A picture is worth a whole bunch of words.  We all know the expression and it’s true: it’s often easier to show than to tell.

Flower Stock Photography

Flower Stock Photography (Photo credit: Carlos Lorenzo)

Visuals make presentations (and blog posts) more interesting.  Way back in the days before we all had access to everything (that’s before the Internet for you youngsters), stock photo houses made a pretty good living as photo resources.  When you only needed a generic image to reinforce a point, the photo house was your first stop.

The photo I’ve used could be used to illustrate flowers or spring or gardening.  The point about stock photos is that they are generic products.  They are used multiple times by different people for varying purposes.  They don’t really have any distinctive personality.  Why start the week with this?

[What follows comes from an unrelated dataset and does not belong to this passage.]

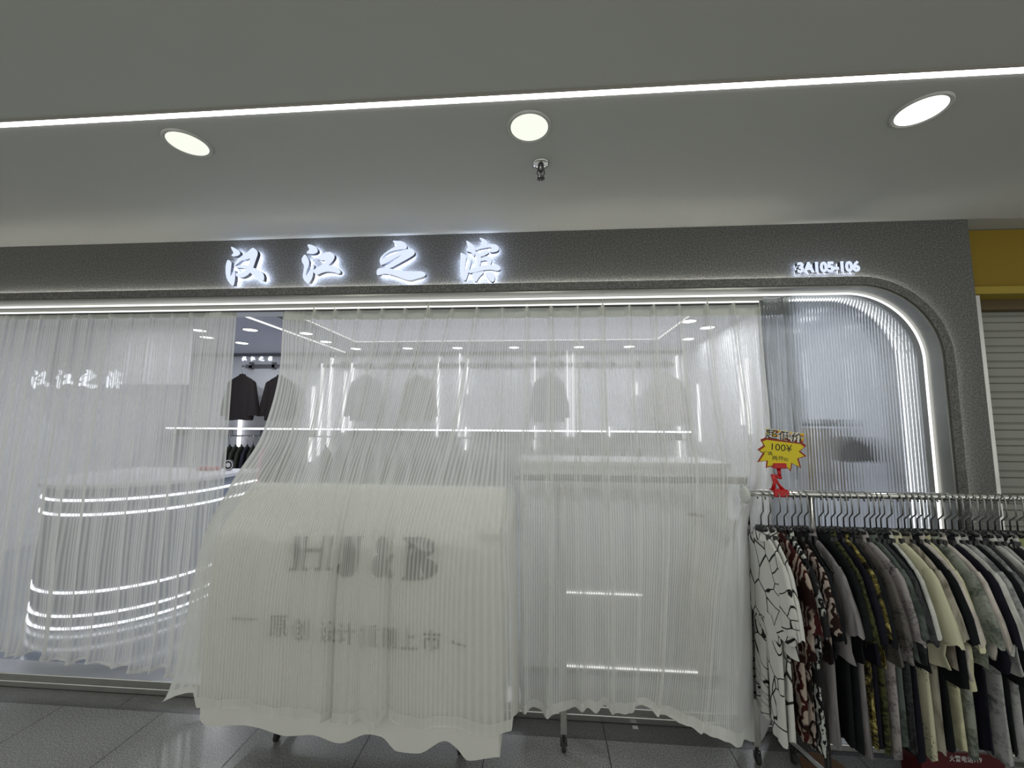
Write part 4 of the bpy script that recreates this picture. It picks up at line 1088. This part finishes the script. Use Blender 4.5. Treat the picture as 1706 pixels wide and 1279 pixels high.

More of us seem to be in the business of stock photography than we believe.  What I mean is that we are making products that are stereotypical.  Web sites look the same in terms of layout and functionality.  There’s way too much “me too” and not enough of a focus on what makes us unique or better.

The companies that get it right take what could be something stock and make it their own.  Apple did it with the iPod, which wasn’t the first MP3 player.  Amazon did it with online commerce – they were far from being the first store but they have taken the notion of a store and made it very much their own.

I could go on about this but you get the point.  Sure, generic products made and sold less expensively have their place.  They’re low margin and don’t inspire much loyalty (a low price point is a hard-to-defend place since anyone can lower their price if they want to sell at a loss).  We need to take our own photos and not buy from the endless supply of generic stock.  We need to constantly ask what makes our product or service unique and better.  All of us in business are better off when that happens.